Take the data that follows and retype it word for word.

########################################

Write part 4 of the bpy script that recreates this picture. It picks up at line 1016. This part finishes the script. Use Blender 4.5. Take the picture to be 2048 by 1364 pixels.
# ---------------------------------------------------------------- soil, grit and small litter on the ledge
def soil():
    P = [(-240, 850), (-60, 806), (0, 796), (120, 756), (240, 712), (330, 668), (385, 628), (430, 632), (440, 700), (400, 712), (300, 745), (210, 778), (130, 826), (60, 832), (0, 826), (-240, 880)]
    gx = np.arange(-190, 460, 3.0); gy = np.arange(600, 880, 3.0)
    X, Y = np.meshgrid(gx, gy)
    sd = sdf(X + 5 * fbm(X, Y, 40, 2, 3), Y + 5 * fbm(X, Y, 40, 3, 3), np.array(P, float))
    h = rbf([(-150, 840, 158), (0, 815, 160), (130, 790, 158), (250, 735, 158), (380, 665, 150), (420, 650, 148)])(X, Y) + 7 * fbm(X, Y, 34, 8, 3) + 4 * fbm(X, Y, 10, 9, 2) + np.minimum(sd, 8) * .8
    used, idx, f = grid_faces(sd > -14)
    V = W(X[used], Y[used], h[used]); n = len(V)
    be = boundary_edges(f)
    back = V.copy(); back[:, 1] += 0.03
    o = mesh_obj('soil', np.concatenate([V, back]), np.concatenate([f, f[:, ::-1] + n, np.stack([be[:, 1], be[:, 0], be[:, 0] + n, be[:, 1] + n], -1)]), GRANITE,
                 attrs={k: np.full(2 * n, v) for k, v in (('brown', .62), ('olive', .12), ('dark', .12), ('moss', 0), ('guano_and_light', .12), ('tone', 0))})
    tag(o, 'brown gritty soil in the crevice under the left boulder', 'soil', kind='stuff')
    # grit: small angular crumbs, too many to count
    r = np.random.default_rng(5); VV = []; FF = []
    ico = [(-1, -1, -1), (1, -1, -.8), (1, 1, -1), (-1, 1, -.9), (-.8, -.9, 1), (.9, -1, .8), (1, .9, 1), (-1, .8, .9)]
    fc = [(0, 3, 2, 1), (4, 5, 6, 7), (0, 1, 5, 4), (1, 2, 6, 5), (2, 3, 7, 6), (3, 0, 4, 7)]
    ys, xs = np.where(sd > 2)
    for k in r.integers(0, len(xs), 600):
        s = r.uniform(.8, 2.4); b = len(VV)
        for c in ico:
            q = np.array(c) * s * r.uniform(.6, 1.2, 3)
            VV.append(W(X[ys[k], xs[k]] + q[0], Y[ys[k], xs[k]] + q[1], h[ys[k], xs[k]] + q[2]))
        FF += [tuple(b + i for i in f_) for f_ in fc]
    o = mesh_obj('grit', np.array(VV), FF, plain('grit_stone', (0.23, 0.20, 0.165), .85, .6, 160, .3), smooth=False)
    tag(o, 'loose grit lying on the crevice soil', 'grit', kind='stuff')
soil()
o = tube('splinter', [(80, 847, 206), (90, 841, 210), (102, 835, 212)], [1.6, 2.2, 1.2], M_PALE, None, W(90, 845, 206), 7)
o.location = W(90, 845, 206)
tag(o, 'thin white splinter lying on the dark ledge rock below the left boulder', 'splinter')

########################################

### Answer to the exercise
Write part 4 of the bpy script that recreates this picture. It picks up at line 1016. This part finishes the script. Use Blender 4.5. Take the picture to be 2048 by 1364 pixels.
# ---------------------------------------------------------------- soil, grit and small litter on the ledge
def soil():
    P = [(-240, 850), (-60, 806), (0, 796), (120, 756), (240, 712), (330, 668), (385, 628), (430, 632), (440, 700), (400, 712), (300, 745), (210, 778), (130, 826), (60, 832), (0, 826), (-240, 880)]
    gx = np.arange(-190, 460, 3.0); gy = np.arange(600, 880, 3.0)
    X, Y = np.meshgrid(gx, gy)
    sd = sdf(X + 5 * fbm(X, Y, 40, 2, 3), Y + 5 * fbm(X, Y, 40, 3, 3), np.array(P, float))
    h = rbf([(-150, 840, 158), (0, 815, 160), (130, 790, 158), (250, 735, 158), (380, 665, 150), (420, 650, 148)])(X, Y) + 7 * fbm(X, Y, 34, 8, 3) + 4 * fbm(X, Y, 10, 9, 2) + np.minimum(sd, 8) * .8
    used, idx, f = grid_faces(sd > -14)
    V = W(X[used], Y[used], h[used]); n = len(V)
    be = boundary_edges(f)
    back = V.copy(); back[:, 1] += 0.03
    o = mesh_obj('soil', np.concatenate([V, back]), np.concatenate([f, f[:, ::-1] + n, np.stack([be[:, 1], be[:, 0], be[:, 0] + n, be[:, 1] + n], -1)]), GRANITE,
                 attrs={k: np.full(2 * n, v) for k, v in (('brown', .62), ('olive', .12), ('dark', .12), ('moss', 0), ('guano_and_light', .12), ('tone', 0))})
    tag(o, 'brown gritty soil in the crevice under the left boulder', 'soil', kind='stuff')
    # grit: small angular crumbs, too many to count
    r = np.random.default_rng(5); VV = []; FF = []
    ico = [(-1, -1, -1), (1, -1, -.8), (1, 1, -1), (-1, 1, -.9), (-.8, -.9, 1), (.9, -1, .8), (1, .9, 1), (-1, .8, .9)]
    fc = [(0, 3, 2, 1), (4, 5, 6, 7), (0, 1, 5, 4), (1, 2, 6, 5), (2, 3, 7, 6), (3, 0, 4, 7)]
    ys, xs = np.where(sd > 2)
    for k in r.integers(0, len(xs), 600):
        s = r.uniform(.8, 2.4); b = len(VV)
        for c in ico:
            q = np.array(c) * s * r.uniform(.6, 1.2, 3)
            VV.append(W(X[ys[k], xs[k]] + q[0], Y[ys[k], xs[k]] + q[1], h[ys[k], xs[k]] + q[2]))
        FF += [tuple(b + i for i in f_) for f_ in fc]
    o = mesh_obj('grit', np.array(VV), FF, plain('grit_stone', (0.23, 0.20, 0.165), .85, .6, 160, .3), smooth=False)
    tag(o, 'loose grit lying on the crevice soil', 'grit', kind='stuff')
soil()
o = tube('splinter', [(80, 847, 206), (90, 841, 210), (102, 835, 212)], [1.6, 2.2, 1.2], M_PALE, None, W(90, 845, 206), 7)
o.location = W(90, 845, 206)
tag(o, 'thin white splinter lying on the dark ledge rock below the left boulder', 'splinter')